◆ WHAT THIS TASK INVOLVES ◆
Lines that hold the word "Treat" should be located and copied.

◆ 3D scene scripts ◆
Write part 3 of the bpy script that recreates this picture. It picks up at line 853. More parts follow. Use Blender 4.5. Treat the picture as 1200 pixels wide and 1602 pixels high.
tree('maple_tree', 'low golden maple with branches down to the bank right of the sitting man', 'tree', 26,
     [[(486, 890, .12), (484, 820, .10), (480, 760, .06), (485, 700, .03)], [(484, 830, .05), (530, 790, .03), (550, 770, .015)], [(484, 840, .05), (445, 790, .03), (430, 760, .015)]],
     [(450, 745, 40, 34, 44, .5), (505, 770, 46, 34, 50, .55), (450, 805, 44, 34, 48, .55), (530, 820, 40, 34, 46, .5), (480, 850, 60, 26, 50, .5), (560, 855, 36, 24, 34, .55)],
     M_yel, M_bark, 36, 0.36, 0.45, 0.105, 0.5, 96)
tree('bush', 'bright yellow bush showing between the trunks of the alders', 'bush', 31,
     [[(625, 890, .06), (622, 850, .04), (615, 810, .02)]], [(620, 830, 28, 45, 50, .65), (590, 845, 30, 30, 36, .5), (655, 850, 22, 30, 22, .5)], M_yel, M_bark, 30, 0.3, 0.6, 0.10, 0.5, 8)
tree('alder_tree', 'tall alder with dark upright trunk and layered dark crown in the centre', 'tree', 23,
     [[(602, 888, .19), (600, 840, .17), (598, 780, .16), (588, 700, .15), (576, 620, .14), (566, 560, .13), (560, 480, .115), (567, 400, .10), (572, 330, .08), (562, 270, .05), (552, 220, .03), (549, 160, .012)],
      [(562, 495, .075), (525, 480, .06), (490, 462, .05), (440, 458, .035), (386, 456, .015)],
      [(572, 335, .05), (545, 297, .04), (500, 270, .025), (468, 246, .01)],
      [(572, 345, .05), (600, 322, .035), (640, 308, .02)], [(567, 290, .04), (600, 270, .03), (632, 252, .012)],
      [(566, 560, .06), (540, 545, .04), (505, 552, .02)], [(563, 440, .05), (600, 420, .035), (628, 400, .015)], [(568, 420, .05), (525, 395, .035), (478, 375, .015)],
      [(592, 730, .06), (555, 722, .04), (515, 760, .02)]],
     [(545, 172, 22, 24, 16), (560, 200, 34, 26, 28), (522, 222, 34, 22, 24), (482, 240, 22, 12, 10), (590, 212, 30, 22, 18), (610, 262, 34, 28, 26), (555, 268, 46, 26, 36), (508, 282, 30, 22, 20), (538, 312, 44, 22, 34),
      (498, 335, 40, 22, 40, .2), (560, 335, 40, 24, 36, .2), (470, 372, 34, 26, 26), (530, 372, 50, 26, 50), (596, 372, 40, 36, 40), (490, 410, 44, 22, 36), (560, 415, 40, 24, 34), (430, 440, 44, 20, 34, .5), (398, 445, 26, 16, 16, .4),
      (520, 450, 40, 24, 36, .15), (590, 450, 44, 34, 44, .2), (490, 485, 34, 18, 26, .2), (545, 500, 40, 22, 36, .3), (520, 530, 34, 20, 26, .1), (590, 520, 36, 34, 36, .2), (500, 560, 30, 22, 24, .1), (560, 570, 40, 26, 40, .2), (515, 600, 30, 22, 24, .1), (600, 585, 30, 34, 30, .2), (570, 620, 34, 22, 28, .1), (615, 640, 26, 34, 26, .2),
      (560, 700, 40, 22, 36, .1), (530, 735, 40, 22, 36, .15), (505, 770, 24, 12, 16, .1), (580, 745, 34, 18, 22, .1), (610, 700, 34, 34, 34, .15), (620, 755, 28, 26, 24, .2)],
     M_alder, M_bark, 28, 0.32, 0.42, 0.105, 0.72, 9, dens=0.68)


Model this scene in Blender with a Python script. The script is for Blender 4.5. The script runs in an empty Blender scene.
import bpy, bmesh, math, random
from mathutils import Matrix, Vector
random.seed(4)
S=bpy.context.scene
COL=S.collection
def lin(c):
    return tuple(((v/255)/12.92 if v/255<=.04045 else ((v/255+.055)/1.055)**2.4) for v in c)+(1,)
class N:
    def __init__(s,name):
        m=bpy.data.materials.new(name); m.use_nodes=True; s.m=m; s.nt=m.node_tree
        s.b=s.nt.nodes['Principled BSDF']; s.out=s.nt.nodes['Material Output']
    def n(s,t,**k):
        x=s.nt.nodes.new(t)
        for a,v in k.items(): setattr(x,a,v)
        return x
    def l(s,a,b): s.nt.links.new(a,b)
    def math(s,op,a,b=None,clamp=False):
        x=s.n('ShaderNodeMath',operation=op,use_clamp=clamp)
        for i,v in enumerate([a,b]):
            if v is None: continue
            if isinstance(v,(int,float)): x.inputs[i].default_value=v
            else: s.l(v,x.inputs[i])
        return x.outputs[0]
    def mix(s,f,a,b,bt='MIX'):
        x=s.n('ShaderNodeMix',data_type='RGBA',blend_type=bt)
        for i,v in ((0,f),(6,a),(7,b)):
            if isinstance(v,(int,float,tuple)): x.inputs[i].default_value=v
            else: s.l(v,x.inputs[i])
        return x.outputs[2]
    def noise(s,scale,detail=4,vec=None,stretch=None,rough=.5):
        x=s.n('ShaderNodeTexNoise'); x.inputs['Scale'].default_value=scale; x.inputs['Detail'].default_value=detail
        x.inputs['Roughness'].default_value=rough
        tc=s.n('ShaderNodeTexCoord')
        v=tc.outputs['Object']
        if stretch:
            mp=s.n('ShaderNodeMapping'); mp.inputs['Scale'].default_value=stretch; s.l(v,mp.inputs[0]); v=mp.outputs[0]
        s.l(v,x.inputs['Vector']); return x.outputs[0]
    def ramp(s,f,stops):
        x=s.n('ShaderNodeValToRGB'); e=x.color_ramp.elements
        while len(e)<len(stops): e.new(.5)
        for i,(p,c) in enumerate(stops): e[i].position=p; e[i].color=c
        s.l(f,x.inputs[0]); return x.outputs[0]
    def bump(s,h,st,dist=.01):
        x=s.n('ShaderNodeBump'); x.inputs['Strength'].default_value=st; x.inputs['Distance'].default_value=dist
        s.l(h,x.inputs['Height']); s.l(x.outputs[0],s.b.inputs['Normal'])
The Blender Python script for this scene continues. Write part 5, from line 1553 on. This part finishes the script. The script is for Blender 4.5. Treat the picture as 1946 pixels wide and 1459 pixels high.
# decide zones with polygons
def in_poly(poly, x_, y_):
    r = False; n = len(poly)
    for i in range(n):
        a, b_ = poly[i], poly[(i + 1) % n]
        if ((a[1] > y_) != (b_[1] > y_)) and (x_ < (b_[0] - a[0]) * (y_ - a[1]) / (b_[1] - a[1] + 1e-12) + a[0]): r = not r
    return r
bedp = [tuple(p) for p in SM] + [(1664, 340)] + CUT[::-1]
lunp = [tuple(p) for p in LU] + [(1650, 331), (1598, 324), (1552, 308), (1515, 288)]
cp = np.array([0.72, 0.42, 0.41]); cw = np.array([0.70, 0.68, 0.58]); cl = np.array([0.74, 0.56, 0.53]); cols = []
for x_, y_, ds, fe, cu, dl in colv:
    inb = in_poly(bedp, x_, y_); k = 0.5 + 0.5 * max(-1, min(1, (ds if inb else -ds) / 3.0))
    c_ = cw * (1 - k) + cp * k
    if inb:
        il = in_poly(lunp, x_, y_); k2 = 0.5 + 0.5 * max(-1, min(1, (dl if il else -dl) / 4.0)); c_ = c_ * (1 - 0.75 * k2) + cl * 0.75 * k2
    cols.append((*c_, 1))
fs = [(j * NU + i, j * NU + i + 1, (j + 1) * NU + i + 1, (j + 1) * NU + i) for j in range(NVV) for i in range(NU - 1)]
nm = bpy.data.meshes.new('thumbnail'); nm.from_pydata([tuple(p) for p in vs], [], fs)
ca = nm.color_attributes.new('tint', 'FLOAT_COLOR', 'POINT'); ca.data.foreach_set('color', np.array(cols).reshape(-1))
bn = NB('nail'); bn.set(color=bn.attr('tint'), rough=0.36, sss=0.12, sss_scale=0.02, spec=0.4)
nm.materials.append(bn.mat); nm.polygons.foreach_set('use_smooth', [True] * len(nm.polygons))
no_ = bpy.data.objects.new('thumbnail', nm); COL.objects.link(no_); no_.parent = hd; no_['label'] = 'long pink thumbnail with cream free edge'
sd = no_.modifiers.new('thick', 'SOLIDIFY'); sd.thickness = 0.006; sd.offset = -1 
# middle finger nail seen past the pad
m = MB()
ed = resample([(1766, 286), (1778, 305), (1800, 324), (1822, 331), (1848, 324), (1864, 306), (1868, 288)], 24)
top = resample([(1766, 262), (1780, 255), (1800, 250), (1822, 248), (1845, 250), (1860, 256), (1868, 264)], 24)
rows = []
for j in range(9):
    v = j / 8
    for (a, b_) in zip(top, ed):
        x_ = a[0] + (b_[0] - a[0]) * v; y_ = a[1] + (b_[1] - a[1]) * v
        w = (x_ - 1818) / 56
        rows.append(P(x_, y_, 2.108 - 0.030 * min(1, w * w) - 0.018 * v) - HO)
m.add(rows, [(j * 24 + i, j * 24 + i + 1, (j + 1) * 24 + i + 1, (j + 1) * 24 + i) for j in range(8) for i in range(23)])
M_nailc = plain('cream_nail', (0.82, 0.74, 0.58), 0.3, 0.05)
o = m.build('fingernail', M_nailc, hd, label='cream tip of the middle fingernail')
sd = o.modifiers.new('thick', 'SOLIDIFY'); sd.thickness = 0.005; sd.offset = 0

◆ ANSWER IN FULL ◆
Write part 3 of the bpy script that recreates this picture. It picks up at line 853. More parts follow. Use Blender 4.5. Treat the picture as 1200 pixels wide and 1602 pixels high.
The Blender Python script for this scene continues. Write part 5, from line 1553 on. This part finishes the script. The script is for Blender 4.5. Treat the picture as 1946 pixels wide and 1459 pixels high.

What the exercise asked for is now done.